Ooh, that sounded bad didn't it? Oh well. I do love most of my kiddies here, they're friendly and enthusiastic, and they don't mind when I make them act out any of the more amusing verbs in front of their peer group. It's tough getting adults to milk an invisible cow and teenagers are so apathetic and self-involved that they won't even pretend to sneeze. I have to say, I distinctly remember being a teenager and I'm damn sure I was both cooler and more willing to perform interpretive mime than these guys. It's not like I'm getting them to dress up like Marcel Marceau while they're doing it for Pete's sake. Also I've begun to think that 'wash the baby' would be an awesome metaphor for something, much like 'slicing the lemon' sounds dirty but actually just means taking a knife to some yellow citrus fruit. Plus, tickling as a form of discipline goes way beyond fun. British schools need to reform detention systems toot sweet.

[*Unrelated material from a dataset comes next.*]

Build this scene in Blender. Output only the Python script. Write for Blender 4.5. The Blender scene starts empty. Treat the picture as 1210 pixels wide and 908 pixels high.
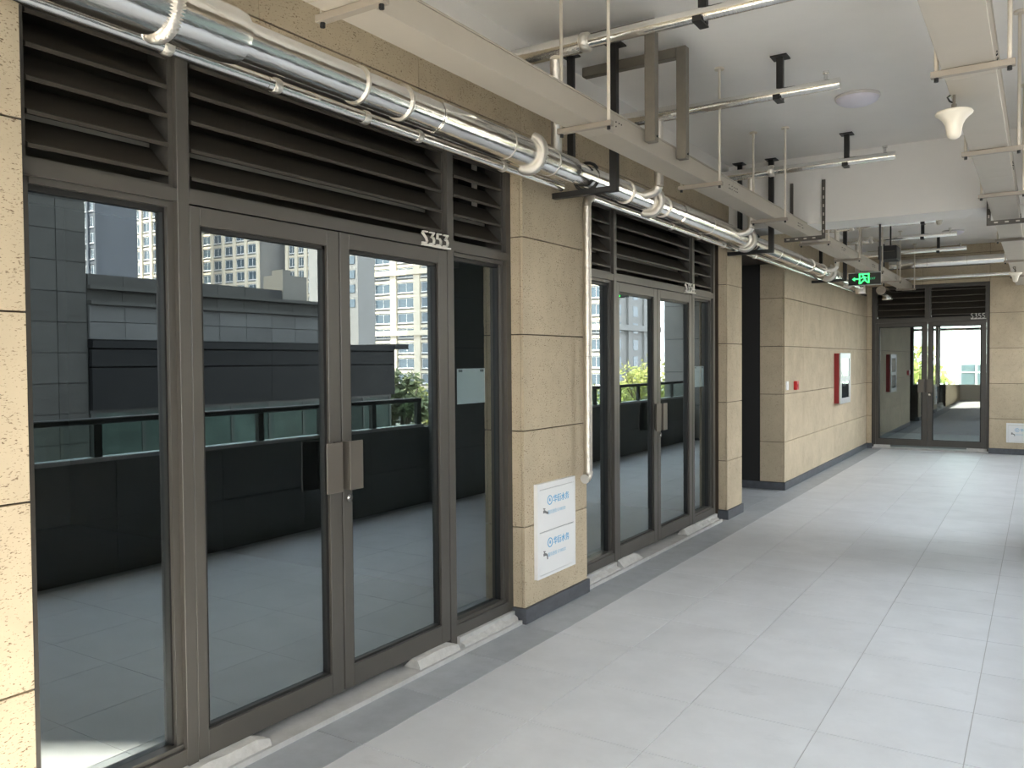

Oh, and as for that little expression, I was watching Chitty Chitty Bang Bang (or at least it was on while I didn't take the remote into the bathroom) and I decided that it needed less awful puns in the form of song and more pedophiles with over sized butterfly nets. Over sized butterfly nets are hilarious, far more so than big cages and 'zany' cars. The Herbie movies would also do well to remember this.

Wow, that wandered off alarmingly didn't it?